● **What you have to do**
Each entry below should be reproduced character for character.

(Extracted data entries)

* * *

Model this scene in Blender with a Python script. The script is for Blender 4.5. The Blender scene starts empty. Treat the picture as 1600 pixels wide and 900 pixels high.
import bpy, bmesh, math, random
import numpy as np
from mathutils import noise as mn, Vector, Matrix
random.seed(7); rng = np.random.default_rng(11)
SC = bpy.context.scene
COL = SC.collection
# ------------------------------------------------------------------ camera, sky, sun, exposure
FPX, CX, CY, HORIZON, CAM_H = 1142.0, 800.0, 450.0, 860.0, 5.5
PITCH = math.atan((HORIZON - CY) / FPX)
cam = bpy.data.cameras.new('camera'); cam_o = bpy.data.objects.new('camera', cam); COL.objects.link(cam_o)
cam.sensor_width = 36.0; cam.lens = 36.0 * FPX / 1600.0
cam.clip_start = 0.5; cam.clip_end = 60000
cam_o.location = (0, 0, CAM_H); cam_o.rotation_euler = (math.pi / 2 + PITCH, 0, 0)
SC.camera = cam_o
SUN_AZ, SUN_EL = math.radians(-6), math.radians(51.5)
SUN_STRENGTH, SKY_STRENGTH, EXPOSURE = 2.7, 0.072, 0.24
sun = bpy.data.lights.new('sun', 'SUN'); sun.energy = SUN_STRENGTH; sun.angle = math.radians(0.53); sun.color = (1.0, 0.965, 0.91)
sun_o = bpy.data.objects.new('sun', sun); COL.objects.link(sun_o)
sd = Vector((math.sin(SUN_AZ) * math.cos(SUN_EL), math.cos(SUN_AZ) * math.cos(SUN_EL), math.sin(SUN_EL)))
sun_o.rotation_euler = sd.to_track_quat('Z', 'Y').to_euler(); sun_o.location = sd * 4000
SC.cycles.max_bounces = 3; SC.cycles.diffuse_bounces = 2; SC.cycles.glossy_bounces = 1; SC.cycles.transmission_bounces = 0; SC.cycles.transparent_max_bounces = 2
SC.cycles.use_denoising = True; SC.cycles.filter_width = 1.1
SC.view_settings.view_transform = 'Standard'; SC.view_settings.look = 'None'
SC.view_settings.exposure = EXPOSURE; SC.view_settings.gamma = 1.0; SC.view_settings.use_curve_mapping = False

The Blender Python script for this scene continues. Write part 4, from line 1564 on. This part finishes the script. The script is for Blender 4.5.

* * *

● **Answer**
Model this scene in Blender with a Python script. The script is for Blender 4.5. The Blender scene starts empty. Treat the picture as 1600 pixels wide and 900 pixels high.
import bpy, bmesh, math, random
import numpy as np
from mathutils import noise as mn, Vector, Matrix
random.seed(7); rng = np.random.default_rng(11)
SC = bpy.context.scene
COL = SC.collection
# ------------------------------------------------------------------ camera, sky, sun, exposure
FPX, CX, CY, HORIZON, CAM_H = 1142.0, 800.0, 450.0, 860.0, 5.5
PITCH = math.atan((HORIZON - CY) / FPX)
cam = bpy.data.cameras.new('camera'); cam_o = bpy.data.objects.new('camera', cam); COL.objects.link(cam_o)
cam.sensor_width = 36.0; cam.lens = 36.0 * FPX / 1600.0
cam.clip_start = 0.5; cam.clip_end = 60000
cam_o.location = (0, 0, CAM_H); cam_o.rotation_euler = (math.pi / 2 + PITCH, 0, 0)
SC.camera = cam_o
SUN_AZ, SUN_EL = math.radians(-6), math.radians(51.5)
SUN_STRENGTH, SKY_STRENGTH, EXPOSURE = 2.7, 0.072, 0.24
sun = bpy.data.lights.new('sun', 'SUN'); sun.energy = SUN_STRENGTH; sun.angle = math.radians(0.53); sun.color = (1.0, 0.965, 0.91)
sun_o = bpy.data.objects.new('sun', sun); COL.objects.link(sun_o)
sd = Vector((math.sin(SUN_AZ) * math.cos(SUN_EL), math.cos(SUN_AZ) * math.cos(SUN_EL), math.sin(SUN_EL)))
sun_o.rotation_euler = sd.to_track_quat('Z', 'Y').to_euler(); sun_o.location = sd * 4000
SC.cycles.max_bounces = 3; SC.cycles.diffuse_bounces = 2; SC.cycles.glossy_bounces = 1; SC.cycles.transmission_bounces = 0; SC.cycles.transparent_max_bounces = 2
SC.cycles.use_denoising = True; SC.cycles.filter_width = 1.1
SC.view_settings.view_transform = 'Standard'; SC.view_settings.look = 'None'
SC.view_settings.exposure = EXPOSURE; SC.view_settings.gamma = 1.0; SC.view_settings.use_curve_mapping = False

The Blender Python script for this scene continues. Write part 4, from line 1564 on. This part finishes the script. The script is for Blender 4.5.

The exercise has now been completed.